Members of District 65’s Finance Committee held a lengthy discussion about the District’s reduced-fee lunch program at their Aug. 24 meeting. The discussion focused on how parents are notified that their children’s lunch accounts are low or in a deficit position, and the stigma associated with a student’s being served a “complimentary lunch.”

Kate Mason-Schultz, Nutrition Service Coordinator, said that as of April 30, District 65 had 2,941 students who qualified for free lunch, 294 who qualified for a reduced-fee lunch, and 4,868 who did not qualify for either.  

Based on this data, 36.3% of the District’s students qualify for free lunch, meaning they are from families earning below 130% of the federal poverty line. Another 3.6% qualify for reduced-fee lunch, meaning they are families earning between 130% and 180% of the poverty line.

Students who qualify receive a free lunch every school day. Those who qualify for a reduced-fee lunch must contribute a portion of the cost of the lunch. Other students pay the full cost. The costs are charged against a student’s account.

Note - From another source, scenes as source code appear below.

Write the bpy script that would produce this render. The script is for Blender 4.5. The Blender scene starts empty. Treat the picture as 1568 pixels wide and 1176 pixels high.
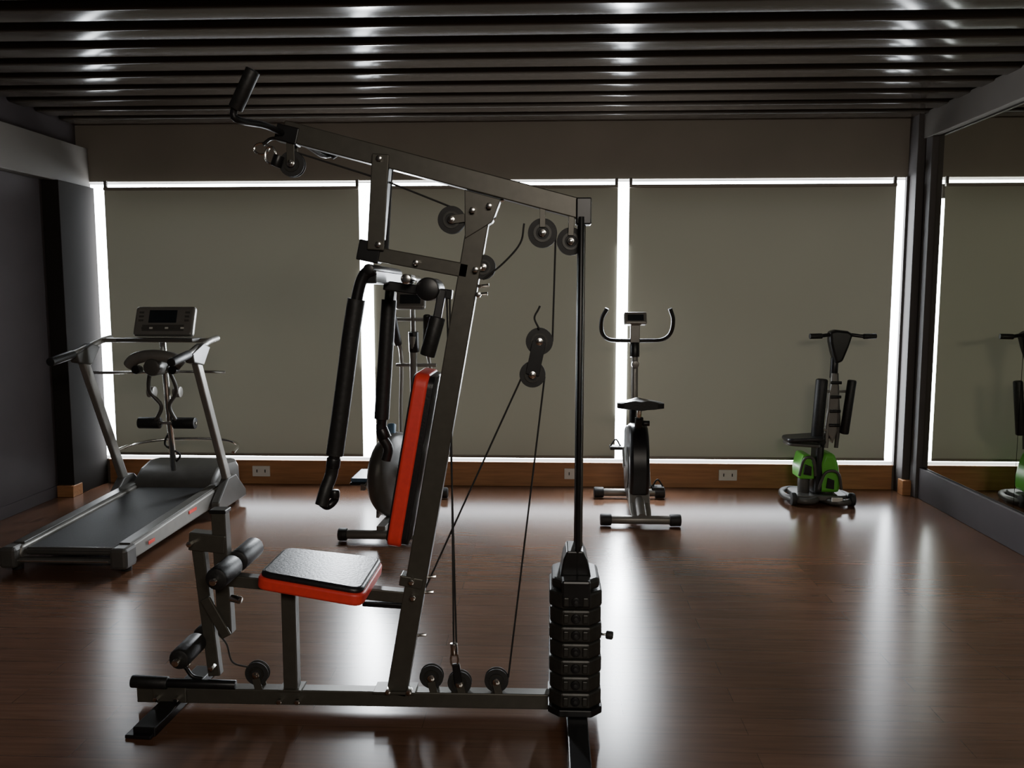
import bpy, math, random
from mathutils import Vector, Matrix, Euler
random.seed(3)
S=bpy.context.scene
COL=S.collection

# ---------------- materials ----------------
def mat(name,col,rough=0.5,metal=0.0,noise=0.12,scale=8.0,bump=0.0,spec=0.5,coat=0.0,emis=None,es=0,stretch=(1,1,1)):
    m=bpy.data.materials.new(name); m.use_nodes=True
    nt=m.node_tree; b=nt.nodes['Principled BSDF']
    b.inputs['Roughness'].default_value=rough; b.inputs['Metallic'].default_value=metal
    b.inputs['Specular IOR Level'].default_value=spec
    b.inputs['Coat Weight'].default_value=coat
    tc=nt.nodes.new('ShaderNodeTexCoord'); mp=nt.nodes.new('ShaderNodeMapping'); mp.inputs['Scale'].default_value=stretch
    nz=nt.nodes.new('ShaderNodeTexNoise'); nz.inputs['Scale'].default_value=scale; nz.inputs['Detail'].default_value=5
    nt.links.new(tc.outputs['Object'],mp.inputs[0]); nt.links.new(mp.outputs[0],nz.inputs['Vector'])
    rp=nt.nodes.new('ShaderNodeValToRGB')
    rp.color_ramp.elements[0].position=0.3; rp.color_ramp.elements[1].position=0.7
    rp.color_ramp.elements[0].color=tuple(c*(1-noise) for c in col)+(1,)
    rp.color_ramp.elements[1].color=tuple(min(1,c*(1+noise)) for c in col)+(1,)
    nt.links.new(nz.outputs['Fac'],rp.inputs[0]); nt.links.new(rp.outputs[0],b.inputs['Base Color'])
    if bump>0:
        bp=nt.nodes.new('ShaderNodeBump'); bp.inputs['Strength'].default_value=bump; bp.inputs['Distance'].default_value=0.004
        nt.links.new(nz.outputs['Fac'],bp.inputs['Height']); nt.links.new(bp.outputs[0],b.inputs['Normal'])
    if emis:
        b.inputs['Emission Color'].default_value=emis+(1,); b.inputs['Emission Strength'].default_value=es
    return m

M={}
M['frame']=mat('gym_frame_grey_paint',(0.085,0.080,0.066),0.4,0.4,0.08,30)
M['black']=mat('black_painted_steel',(0.013,0.013,0.014),0.35,0.2,0.2,20)
M['foam']=mat('black_foam',(0.013,0.013,0.013),0.5,0,0.3,60,0.25)
M['vinyl']=mat('black_vinyl',(0.016,0.016,0.018),0.35,0,0.2,90,0.2)
M['red']=mat('red_vinyl',(0.88,0.06,0.045),0.42,0,0.06,60,0.1)
M['chrome']=mat('chrome',(0.75,0.74,0.7),0.18,1.0,0.04,20)
M['rubber']=mat('black_rubber',(0.022,0.022,0.022),0.6,0,0.2,30)
M['iron']=mat('cast_weight_plate',(0.034,0.033,0.029),0.42,0.3,0.25,25,0.2)
M['silver']=mat('silver_plastic',(0.25,0.24,0.22),0.38,0.4,0.06,15)
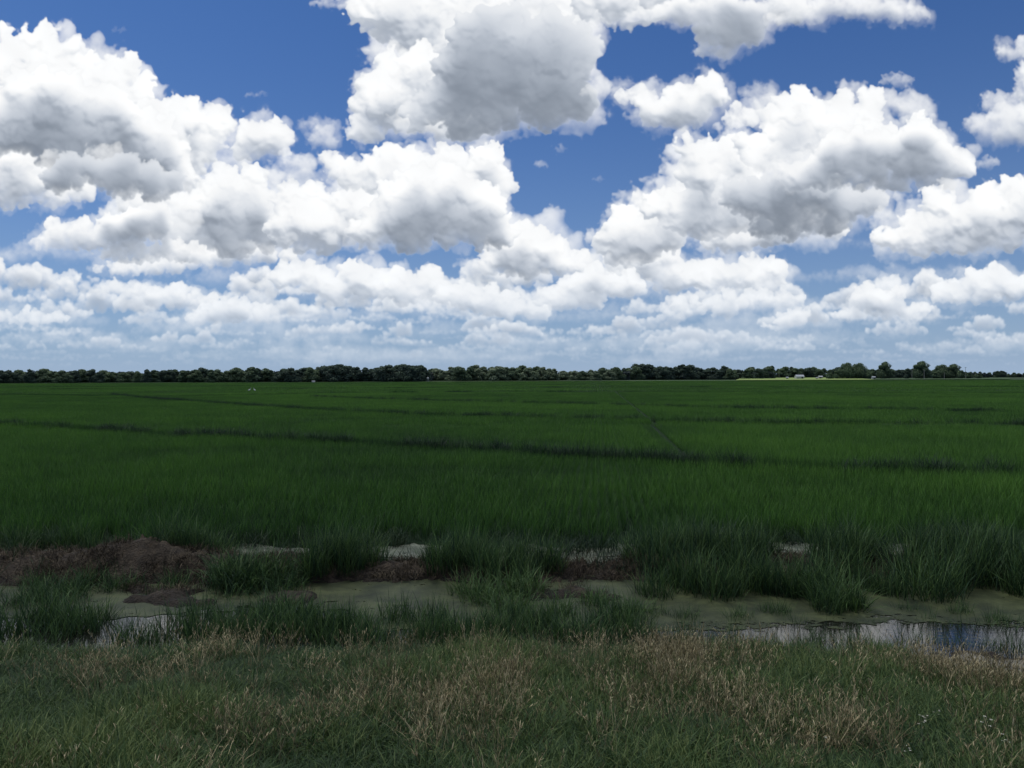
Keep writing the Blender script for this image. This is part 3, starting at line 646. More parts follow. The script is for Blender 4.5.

When a student’s account lacks adequate funds for a lunch, Ms. Mason-Schultz said, the students are “loaned” the amount, and given a “loan lunch,” but only for a maximum of two times, until their account is brought current. After a student is given two loan lunches, a student is given what is called a “complimentary lunch,” consisting of a soy butter and jelly sandwich and milk, in lieu of the regular lunch.

This limits the debit balance in an account to the cost of two lunches.

Last school year, the District served 5,498 complimentary lunches to students, said Ms. Mason-Schultz. Of those, 1,116 were provided to students on the reduced-fee lunch program, and 4,382 to students on the full-pay lunch. An estimate of District 65’s total cost to provide these complimentary lunches is about $3,894.

Finance Committee Chair Candance Chow said, “This past year there were a number of families who had overdue balances, and there was a huge effort across the community to raise funds to remove the balances so there was no unpaid balance for students and families.

“When this was underway, there was a discussion about how could we do a better job in terms of our process, our communication of the balances, so students were not getting caught in the middle of that dialogue, and also about what meals were provided.”

Board member Lindsay Cohen said, “I’m concerned there’s a lot of families right at that margin who didn’t qualify for reduced-fee lunch and who can’t afford to pay their balances, so every time they get a notice in their student’s backpack it’s causing them a lot of distress, versus other families who just forgot to put money in their kid’s account. I want to be sure we have a policy in place that works for all of these students.”

Ms. Cohen said the District should consider offering the same lunch to kids, whether or not they have money in their account to pay for it. She said it is “a significant and emotional hit to kids to be offered a complimentary lunch under the counter rather than a regular lunch.”

She brought out that the incremental cost to the District of providing a complimentary lunch rather than a regular lunch is about $1.05 per lunch, and  assuming the District provided 5,498 regular lunches to students instead of complimentary lunches, the total incremental cost would be about $5,772.  

Board member Anya Tanyavutti said the added cost is “not unreasonable, given the social and emotional experience kids have. Getting a complimentary lunch demonstrates to everyone the financial state of your family.”

She also asked if there is a way to communicate more effectively with parents about the balance in their students’ accounts

Ms. Mason-Schultz said they have brainstormed about how to provide the complimentary lunches “a little more discreetly.” But, she noted when kids sit at the table with friends to eat their complimentary lunch, everyone sees it.

District Superintendent Paul Goren said administrators would consider ways to more effectively communicate with parents, and consider costs and the most feasible approach in serving lunches.  

Ms. Chow summed up that the Committee would like to see more effective ways of communicating with parents without getting students in the middle. She also said “What’s the best way to mitigate the stigma” of providing students a complimentary lunch.